◆ Problem description: Return every line of the material exactly.

* Begin *

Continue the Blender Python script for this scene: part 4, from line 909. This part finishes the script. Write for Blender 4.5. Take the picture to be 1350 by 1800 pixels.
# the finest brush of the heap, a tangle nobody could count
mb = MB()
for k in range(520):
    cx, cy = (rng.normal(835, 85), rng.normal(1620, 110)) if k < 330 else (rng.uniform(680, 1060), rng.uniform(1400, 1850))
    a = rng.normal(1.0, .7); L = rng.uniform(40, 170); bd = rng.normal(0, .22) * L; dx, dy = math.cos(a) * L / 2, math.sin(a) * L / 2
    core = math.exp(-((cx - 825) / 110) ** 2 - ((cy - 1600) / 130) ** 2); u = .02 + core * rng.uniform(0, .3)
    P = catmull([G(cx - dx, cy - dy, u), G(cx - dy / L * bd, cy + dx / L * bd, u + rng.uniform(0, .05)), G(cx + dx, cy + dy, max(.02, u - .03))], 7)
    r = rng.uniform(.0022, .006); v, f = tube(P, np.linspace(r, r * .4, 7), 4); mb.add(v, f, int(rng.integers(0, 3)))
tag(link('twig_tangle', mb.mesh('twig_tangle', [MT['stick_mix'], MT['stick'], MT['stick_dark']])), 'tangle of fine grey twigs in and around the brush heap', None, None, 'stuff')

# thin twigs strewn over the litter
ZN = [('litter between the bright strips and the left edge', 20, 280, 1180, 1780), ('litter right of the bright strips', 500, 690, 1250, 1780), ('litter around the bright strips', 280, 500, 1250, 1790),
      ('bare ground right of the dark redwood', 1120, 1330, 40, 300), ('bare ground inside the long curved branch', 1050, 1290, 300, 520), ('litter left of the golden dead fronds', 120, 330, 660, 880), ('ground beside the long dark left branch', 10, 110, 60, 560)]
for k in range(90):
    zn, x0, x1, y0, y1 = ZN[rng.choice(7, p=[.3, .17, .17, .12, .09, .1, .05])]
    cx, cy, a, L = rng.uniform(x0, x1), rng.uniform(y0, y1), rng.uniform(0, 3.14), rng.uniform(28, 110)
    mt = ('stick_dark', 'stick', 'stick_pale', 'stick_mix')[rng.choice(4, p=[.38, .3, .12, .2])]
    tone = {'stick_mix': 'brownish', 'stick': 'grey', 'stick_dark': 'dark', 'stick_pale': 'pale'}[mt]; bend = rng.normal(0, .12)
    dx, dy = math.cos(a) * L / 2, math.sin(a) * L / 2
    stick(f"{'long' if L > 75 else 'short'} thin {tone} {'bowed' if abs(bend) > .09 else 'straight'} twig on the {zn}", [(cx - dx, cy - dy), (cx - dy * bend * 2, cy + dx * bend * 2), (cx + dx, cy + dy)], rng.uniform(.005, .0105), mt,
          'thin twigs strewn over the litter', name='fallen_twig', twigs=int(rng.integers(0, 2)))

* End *

◆ Response to the task:
Continue the Blender Python script for this scene: part 4, from line 909. This part finishes the script. Write for Blender 4.5. Take the picture to be 1350 by 1800 pixels.
# the finest brush of the heap, a tangle nobody could count
mb = MB()
for k in range(520):
    cx, cy = (rng.normal(835, 85), rng.normal(1620, 110)) if k < 330 else (rng.uniform(680, 1060), rng.uniform(1400, 1850))
    a = rng.normal(1.0, .7); L = rng.uniform(40, 170); bd = rng.normal(0, .22) * L; dx, dy = math.cos(a) * L / 2, math.sin(a) * L / 2
    core = math.exp(-((cx - 825) / 110) ** 2 - ((cy - 1600) / 130) ** 2); u = .02 + core * rng.uniform(0, .3)
    P = catmull([G(cx - dx, cy - dy, u), G(cx - dy / L * bd, cy + dx / L * bd, u + rng.uniform(0, .05)), G(cx + dx, cy + dy, max(.02, u - .03))], 7)
    r = rng.uniform(.0022, .006); v, f = tube(P, np.linspace(r, r * .4, 7), 4); mb.add(v, f, int(rng.integers(0, 3)))
tag(link('twig_tangle', mb.mesh('twig_tangle', [MT['stick_mix'], MT['stick'], MT['stick_dark']])), 'tangle of fine grey twigs in and around the brush heap', None, None, 'stuff')

# thin twigs strewn over the litter
ZN = [('litter between the bright strips and the left edge', 20, 280, 1180, 1780), ('litter right of the bright strips', 500, 690, 1250, 1780), ('litter around the bright strips', 280, 500, 1250, 1790),
      ('bare ground right of the dark redwood', 1120, 1330, 40, 300), ('bare ground inside the long curved branch', 1050, 1290, 300, 520), ('litter left of the golden dead fronds', 120, 330, 660, 880), ('ground beside the long dark left branch', 10, 110, 60, 560)]
for k in range(90):
    zn, x0, x1, y0, y1 = ZN[rng.choice(7, p=[.3, .17, .17, .12, .09, .1, .05])]
    cx, cy, a, L = rng.uniform(x0, x1), rng.uniform(y0, y1), rng.uniform(0, 3.14), rng.uniform(28, 110)
    mt = ('stick_dark', 'stick', 'stick_pale', 'stick_mix')[rng.choice(4, p=[.38, .3, .12, .2])]
    tone = {'stick_mix': 'brownish', 'stick': 'grey', 'stick_dark': 'dark', 'stick_pale': 'pale'}[mt]; bend = rng.normal(0, .12)
    dx, dy = math.cos(a) * L / 2, math.sin(a) * L / 2
    stick(f"{'long' if L > 75 else 'short'} thin {tone} {'bowed' if abs(bend) > .09 else 'straight'} twig on the {zn}", [(cx - dx, cy - dy), (cx - dy * bend * 2, cy + dx * bend * 2), (cx + dx, cy + dy)], rng.uniform(.005, .0105), mt,
          'thin twigs strewn over the litter', name='fallen_twig', twigs=int(rng.integers(0, 2)))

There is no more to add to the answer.